My Comic Shop Country (Documentary)
This documentary is superhero-adjacent. It’s about the dedicated superhero fans, the magnificent community of people who live in and for superhero comic book media. My Comic Shop Country is also a wonderful look into the entrepreneurial side of comic book shops: What keeps the various businesses running? When did a specific shop decide to close down, and what happened to its community when it went away? Who are the people who kept comic book shops afloat?
And the director put the whole thing up on Youtube for free! You can watch it here.
Ragnarok (Netflix)
I don’t know whether Norse gods fit into the ‘official’ superhero category, but since this whole list is about things that aren’t usually included in the gate-keeping world of superhero fandoms, Norse gods go here! I wrote an in depth review about this Netflix show for Real Change News, exploring how it takes Norse gods reincarnated into Scandinavian teenagers and turns their story into one of anti-corporation protests, climate change awareness, brotherhood and queer acceptance.
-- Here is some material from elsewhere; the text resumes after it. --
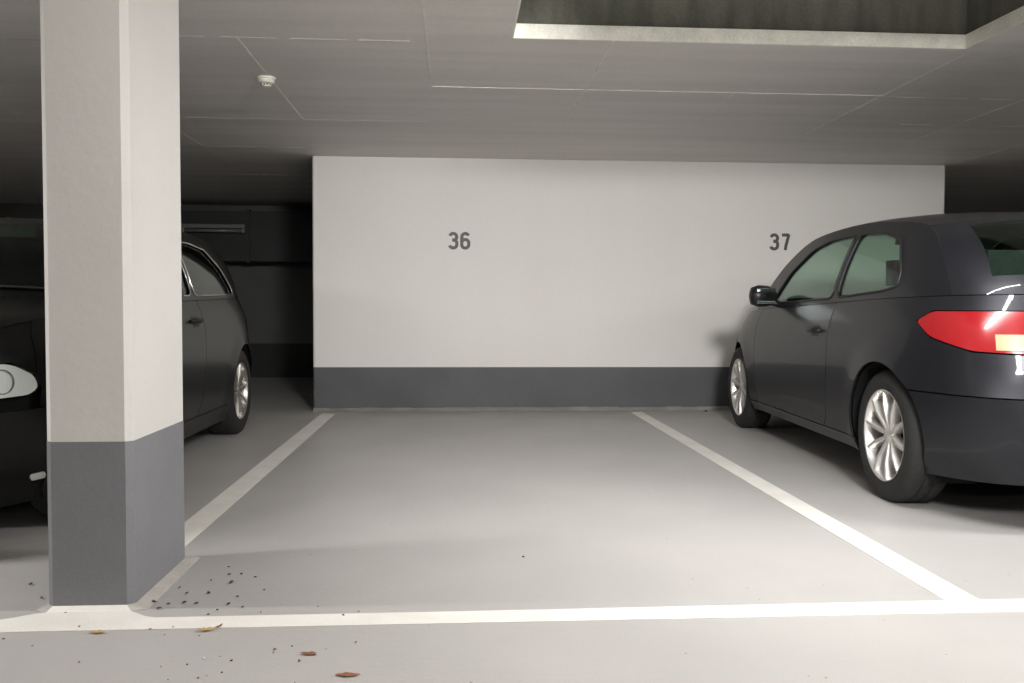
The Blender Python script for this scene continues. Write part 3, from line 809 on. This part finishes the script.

Most impactful for me was the two brothers: Magne, who is dyslexic and uses all kinds of tools to manage school work and read texts and do research in ways that are effortlessly incorporated into his life and totally non-judgmental at school. His brother, Laurits, is an embodiment of Loki, and really leans into his queerness with both endless yearning for boys he can’t have, and embracing the genderqueerness of Loki in myth; the writers go so far as to allow Laurits experience pregnancy and birth the serpent of legend.